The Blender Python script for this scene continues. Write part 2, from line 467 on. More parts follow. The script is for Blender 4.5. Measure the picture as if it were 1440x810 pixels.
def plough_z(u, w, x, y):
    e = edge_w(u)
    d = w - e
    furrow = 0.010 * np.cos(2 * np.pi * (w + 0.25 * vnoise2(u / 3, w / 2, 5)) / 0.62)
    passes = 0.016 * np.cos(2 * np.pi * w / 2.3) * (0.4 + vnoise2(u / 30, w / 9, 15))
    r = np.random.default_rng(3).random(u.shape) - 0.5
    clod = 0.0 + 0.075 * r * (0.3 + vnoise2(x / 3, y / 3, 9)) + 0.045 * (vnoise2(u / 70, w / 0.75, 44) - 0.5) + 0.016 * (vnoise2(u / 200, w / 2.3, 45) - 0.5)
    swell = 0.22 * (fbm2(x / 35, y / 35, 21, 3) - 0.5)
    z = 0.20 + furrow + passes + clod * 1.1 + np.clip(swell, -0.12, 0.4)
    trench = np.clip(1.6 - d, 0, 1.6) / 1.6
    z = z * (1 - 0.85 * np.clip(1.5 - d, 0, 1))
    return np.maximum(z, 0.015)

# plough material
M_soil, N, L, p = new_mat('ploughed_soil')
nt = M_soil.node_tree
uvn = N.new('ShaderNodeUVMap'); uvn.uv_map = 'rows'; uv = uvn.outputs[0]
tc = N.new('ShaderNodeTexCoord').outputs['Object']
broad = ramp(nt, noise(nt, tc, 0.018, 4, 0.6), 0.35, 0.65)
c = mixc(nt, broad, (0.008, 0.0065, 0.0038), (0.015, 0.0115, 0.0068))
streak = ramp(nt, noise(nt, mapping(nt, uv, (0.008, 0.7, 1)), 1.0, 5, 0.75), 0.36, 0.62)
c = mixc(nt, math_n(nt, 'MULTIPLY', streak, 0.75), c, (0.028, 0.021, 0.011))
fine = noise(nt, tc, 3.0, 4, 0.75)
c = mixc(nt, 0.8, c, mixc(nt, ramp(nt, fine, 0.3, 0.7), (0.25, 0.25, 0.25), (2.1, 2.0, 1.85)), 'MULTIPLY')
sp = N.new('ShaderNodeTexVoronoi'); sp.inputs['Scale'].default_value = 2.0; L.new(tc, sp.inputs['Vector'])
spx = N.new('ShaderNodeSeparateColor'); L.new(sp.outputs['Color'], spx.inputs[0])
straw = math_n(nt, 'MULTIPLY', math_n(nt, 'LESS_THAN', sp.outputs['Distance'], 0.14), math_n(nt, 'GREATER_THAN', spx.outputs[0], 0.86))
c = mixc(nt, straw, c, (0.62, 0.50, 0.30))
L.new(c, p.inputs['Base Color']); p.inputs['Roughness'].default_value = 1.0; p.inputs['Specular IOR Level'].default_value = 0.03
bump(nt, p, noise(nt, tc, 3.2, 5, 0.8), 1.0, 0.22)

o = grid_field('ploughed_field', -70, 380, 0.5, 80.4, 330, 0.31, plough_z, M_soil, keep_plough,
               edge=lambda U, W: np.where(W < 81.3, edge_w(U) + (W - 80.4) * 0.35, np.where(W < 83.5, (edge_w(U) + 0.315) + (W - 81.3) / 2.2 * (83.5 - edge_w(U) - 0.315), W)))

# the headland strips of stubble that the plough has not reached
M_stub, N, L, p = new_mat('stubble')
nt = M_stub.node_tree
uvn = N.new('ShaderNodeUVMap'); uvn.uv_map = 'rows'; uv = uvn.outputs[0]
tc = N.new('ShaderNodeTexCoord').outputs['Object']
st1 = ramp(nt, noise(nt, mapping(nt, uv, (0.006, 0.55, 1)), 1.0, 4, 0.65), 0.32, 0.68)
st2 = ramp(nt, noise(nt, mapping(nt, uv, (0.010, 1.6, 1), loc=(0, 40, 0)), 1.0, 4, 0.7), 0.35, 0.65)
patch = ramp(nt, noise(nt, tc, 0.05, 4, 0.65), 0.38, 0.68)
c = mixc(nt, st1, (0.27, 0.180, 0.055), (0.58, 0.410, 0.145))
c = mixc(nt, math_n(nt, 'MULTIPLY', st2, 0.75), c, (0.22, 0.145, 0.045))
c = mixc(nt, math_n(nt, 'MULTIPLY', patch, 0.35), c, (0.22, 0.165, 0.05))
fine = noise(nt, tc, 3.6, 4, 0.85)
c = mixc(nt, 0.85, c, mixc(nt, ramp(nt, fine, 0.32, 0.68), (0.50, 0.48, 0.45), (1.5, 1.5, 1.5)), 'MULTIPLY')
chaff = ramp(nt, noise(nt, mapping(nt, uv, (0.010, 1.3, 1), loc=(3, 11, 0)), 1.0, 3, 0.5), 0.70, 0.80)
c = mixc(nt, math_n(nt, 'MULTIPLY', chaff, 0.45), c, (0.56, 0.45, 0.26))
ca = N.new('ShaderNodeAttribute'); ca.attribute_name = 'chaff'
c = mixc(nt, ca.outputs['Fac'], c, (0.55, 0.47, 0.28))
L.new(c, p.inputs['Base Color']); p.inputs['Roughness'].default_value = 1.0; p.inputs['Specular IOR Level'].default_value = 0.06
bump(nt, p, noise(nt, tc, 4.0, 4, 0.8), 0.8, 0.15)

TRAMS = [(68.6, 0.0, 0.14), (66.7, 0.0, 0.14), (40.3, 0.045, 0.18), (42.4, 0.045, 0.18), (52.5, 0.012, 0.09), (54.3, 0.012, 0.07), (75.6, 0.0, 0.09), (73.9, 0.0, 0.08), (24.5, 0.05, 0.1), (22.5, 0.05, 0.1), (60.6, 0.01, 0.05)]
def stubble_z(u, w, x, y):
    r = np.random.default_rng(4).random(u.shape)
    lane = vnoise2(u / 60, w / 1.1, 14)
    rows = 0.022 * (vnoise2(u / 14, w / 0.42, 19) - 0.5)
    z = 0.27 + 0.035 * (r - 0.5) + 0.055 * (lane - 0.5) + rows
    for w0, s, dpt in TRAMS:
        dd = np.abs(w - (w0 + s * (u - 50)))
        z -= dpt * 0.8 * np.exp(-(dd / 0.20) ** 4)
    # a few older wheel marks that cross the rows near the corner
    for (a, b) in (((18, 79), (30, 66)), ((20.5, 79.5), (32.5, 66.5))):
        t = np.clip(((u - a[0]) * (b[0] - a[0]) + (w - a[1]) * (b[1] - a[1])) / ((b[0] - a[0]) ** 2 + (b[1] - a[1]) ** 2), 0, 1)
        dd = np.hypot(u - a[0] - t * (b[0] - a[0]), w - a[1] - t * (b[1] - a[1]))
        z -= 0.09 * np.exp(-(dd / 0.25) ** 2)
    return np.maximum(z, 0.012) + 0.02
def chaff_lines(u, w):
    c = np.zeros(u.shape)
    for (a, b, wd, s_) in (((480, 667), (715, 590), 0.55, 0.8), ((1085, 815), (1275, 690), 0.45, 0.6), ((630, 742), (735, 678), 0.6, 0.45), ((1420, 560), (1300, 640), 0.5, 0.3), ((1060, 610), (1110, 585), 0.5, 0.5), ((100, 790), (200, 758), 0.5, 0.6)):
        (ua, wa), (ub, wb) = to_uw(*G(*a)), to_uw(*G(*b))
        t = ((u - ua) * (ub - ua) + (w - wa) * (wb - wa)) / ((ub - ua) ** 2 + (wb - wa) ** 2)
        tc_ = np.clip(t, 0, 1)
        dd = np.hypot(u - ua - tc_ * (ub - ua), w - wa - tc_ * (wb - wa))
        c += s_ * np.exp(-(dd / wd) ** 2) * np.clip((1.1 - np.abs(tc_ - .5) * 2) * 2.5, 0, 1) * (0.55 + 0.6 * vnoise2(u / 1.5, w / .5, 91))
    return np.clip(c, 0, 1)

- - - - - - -

Write out the data exactly as it stands.

OUTPUT FOR THIS EXERCISE:
The Blender Python script for this scene continues. Write part 2, from line 467 on. More parts follow. The script is for Blender 4.5. Measure the picture as if it were 1440x810 pixels.
def plough_z(u, w, x, y):
    e = edge_w(u)
    d = w - e
    furrow = 0.010 * np.cos(2 * np.pi * (w + 0.25 * vnoise2(u / 3, w / 2, 5)) / 0.62)
    passes = 0.016 * np.cos(2 * np.pi * w / 2.3) * (0.4 + vnoise2(u / 30, w / 9, 15))
    r = np.random.default_rng(3).random(u.shape) - 0.5
    clod = 0.0 + 0.075 * r * (0.3 + vnoise2(x / 3, y / 3, 9)) + 0.045 * (vnoise2(u / 70, w / 0.75, 44) - 0.5) + 0.016 * (vnoise2(u / 200, w / 2.3, 45) - 0.5)
    swell = 0.22 * (fbm2(x / 35, y / 35, 21, 3) - 0.5)
    z = 0.20 + furrow + passes + clod * 1.1 + np.clip(swell, -0.12, 0.4)
    trench = np.clip(1.6 - d, 0, 1.6) / 1.6
    z = z * (1 - 0.85 * np.clip(1.5 - d, 0, 1))
    return np.maximum(z, 0.015)

# plough material
M_soil, N, L, p = new_mat('ploughed_soil')
nt = M_soil.node_tree
uvn = N.new('ShaderNodeUVMap'); uvn.uv_map = 'rows'; uv = uvn.outputs[0]
tc = N.new('ShaderNodeTexCoord').outputs['Object']
broad = ramp(nt, noise(nt, tc, 0.018, 4, 0.6), 0.35, 0.65)
c = mixc(nt, broad, (0.008, 0.0065, 0.0038), (0.015, 0.0115, 0.0068))
streak = ramp(nt, noise(nt, mapping(nt, uv, (0.008, 0.7, 1)), 1.0, 5, 0.75), 0.36, 0.62)
c = mixc(nt, math_n(nt, 'MULTIPLY', streak, 0.75), c, (0.028, 0.021, 0.011))
fine = noise(nt, tc, 3.0, 4, 0.75)
c = mixc(nt, 0.8, c, mixc(nt, ramp(nt, fine, 0.3, 0.7), (0.25, 0.25, 0.25), (2.1, 2.0, 1.85)), 'MULTIPLY')
sp = N.new('ShaderNodeTexVoronoi'); sp.inputs['Scale'].default_value = 2.0; L.new(tc, sp.inputs['Vector'])
spx = N.new('ShaderNodeSeparateColor'); L.new(sp.outputs['Color'], spx.inputs[0])
straw = math_n(nt, 'MULTIPLY', math_n(nt, 'LESS_THAN', sp.outputs['Distance'], 0.14), math_n(nt, 'GREATER_THAN', spx.outputs[0], 0.86))
c = mixc(nt, straw, c, (0.62, 0.50, 0.30))
L.new(c, p.inputs['Base Color']); p.inputs['Roughness'].default_value = 1.0; p.inputs['Specular IOR Level'].default_value = 0.03
bump(nt, p, noise(nt, tc, 3.2, 5, 0.8), 1.0, 0.22)

o = grid_field('ploughed_field', -70, 380, 0.5, 80.4, 330, 0.31, plough_z, M_soil, keep_plough,
               edge=lambda U, W: np.where(W < 81.3, edge_w(U) + (W - 80.4) * 0.35, np.where(W < 83.5, (edge_w(U) + 0.315) + (W - 81.3) / 2.2 * (83.5 - edge_w(U) - 0.315), W)))

# the headland strips of stubble that the plough has not reached
M_stub, N, L, p = new_mat('stubble')
nt = M_stub.node_tree
uvn = N.new('ShaderNodeUVMap'); uvn.uv_map = 'rows'; uv = uvn.outputs[0]
tc = N.new('ShaderNodeTexCoord').outputs['Object']
st1 = ramp(nt, noise(nt, mapping(nt, uv, (0.006, 0.55, 1)), 1.0, 4, 0.65), 0.32, 0.68)
st2 = ramp(nt, noise(nt, mapping(nt, uv, (0.010, 1.6, 1), loc=(0, 40, 0)), 1.0, 4, 0.7), 0.35, 0.65)
patch = ramp(nt, noise(nt, tc, 0.05, 4, 0.65), 0.38, 0.68)
c = mixc(nt, st1, (0.27, 0.180, 0.055), (0.58, 0.410, 0.145))
c = mixc(nt, math_n(nt, 'MULTIPLY', st2, 0.75), c, (0.22, 0.145, 0.045))
c = mixc(nt, math_n(nt, 'MULTIPLY', patch, 0.35), c, (0.22, 0.165, 0.05))
fine = noise(nt, tc, 3.6, 4, 0.85)
c = mixc(nt, 0.85, c, mixc(nt, ramp(nt, fine, 0.32, 0.68), (0.50, 0.48, 0.45), (1.5, 1.5, 1.5)), 'MULTIPLY')
chaff = ramp(nt, noise(nt, mapping(nt, uv, (0.010, 1.3, 1), loc=(3, 11, 0)), 1.0, 3, 0.5), 0.70, 0.80)
c = mixc(nt, math_n(nt, 'MULTIPLY', chaff, 0.45), c, (0.56, 0.45, 0.26))
ca = N.new('ShaderNodeAttribute'); ca.attribute_name = 'chaff'
c = mixc(nt, ca.outputs['Fac'], c, (0.55, 0.47, 0.28))
L.new(c, p.inputs['Base Color']); p.inputs['Roughness'].default_value = 1.0; p.inputs['Specular IOR Level'].default_value = 0.06
bump(nt, p, noise(nt, tc, 4.0, 4, 0.8), 0.8, 0.15)

TRAMS = [(68.6, 0.0, 0.14), (66.7, 0.0, 0.14), (40.3, 0.045, 0.18), (42.4, 0.045, 0.18), (52.5, 0.012, 0.09), (54.3, 0.012, 0.07), (75.6, 0.0, 0.09), (73.9, 0.0, 0.08), (24.5, 0.05, 0.1), (22.5, 0.05, 0.1), (60.6, 0.01, 0.05)]
def stubble_z(u, w, x, y):
    r = np.random.default_rng(4).random(u.shape)
    lane = vnoise2(u / 60, w / 1.1, 14)
    rows = 0.022 * (vnoise2(u / 14, w / 0.42, 19) - 0.5)
    z = 0.27 + 0.035 * (r - 0.5) + 0.055 * (lane - 0.5) + rows
    for w0, s, dpt in TRAMS:
        dd = np.abs(w - (w0 + s * (u - 50)))
        z -= dpt * 0.8 * np.exp(-(dd / 0.20) ** 4)
    # a few older wheel marks that cross the rows near the corner
    for (a, b) in (((18, 79), (30, 66)), ((20.5, 79.5), (32.5, 66.5))):
        t = np.clip(((u - a[0]) * (b[0] - a[0]) + (w - a[1]) * (b[1] - a[1])) / ((b[0] - a[0]) ** 2 + (b[1] - a[1]) ** 2), 0, 1)
        dd = np.hypot(u - a[0] - t * (b[0] - a[0]), w - a[1] - t * (b[1] - a[1]))
        z -= 0.09 * np.exp(-(dd / 0.25) ** 2)
    return np.maximum(z, 0.012) + 0.02
def chaff_lines(u, w):
    c = np.zeros(u.shape)
    for (a, b, wd, s_) in (((480, 667), (715, 590), 0.55, 0.8), ((1085, 815), (1275, 690), 0.45, 0.6), ((630, 742), (735, 678), 0.6, 0.45), ((1420, 560), (1300, 640), 0.5, 0.3), ((1060, 610), (1110, 585), 0.5, 0.5), ((100, 790), (200, 758), 0.5, 0.6)):
        (ua, wa), (ub, wb) = to_uw(*G(*a)), to_uw(*G(*b))
        t = ((u - ua) * (ub - ua) + (w - wa) * (wb - wa)) / ((ub - ua) ** 2 + (wb - wa) ** 2)
        tc_ = np.clip(t, 0, 1)
        dd = np.hypot(u - ua - tc_ * (ub - ua), w - wa - tc_ * (wb - wa))
        c += s_ * np.exp(-(dd / wd) ** 2) * np.clip((1.1 - np.abs(tc_ - .5) * 2) * 2.5, 0, 1) * (0.55 + 0.6 * vnoise2(u / 1.5, w / .5, 91))
    return np.clip(c, 0, 1)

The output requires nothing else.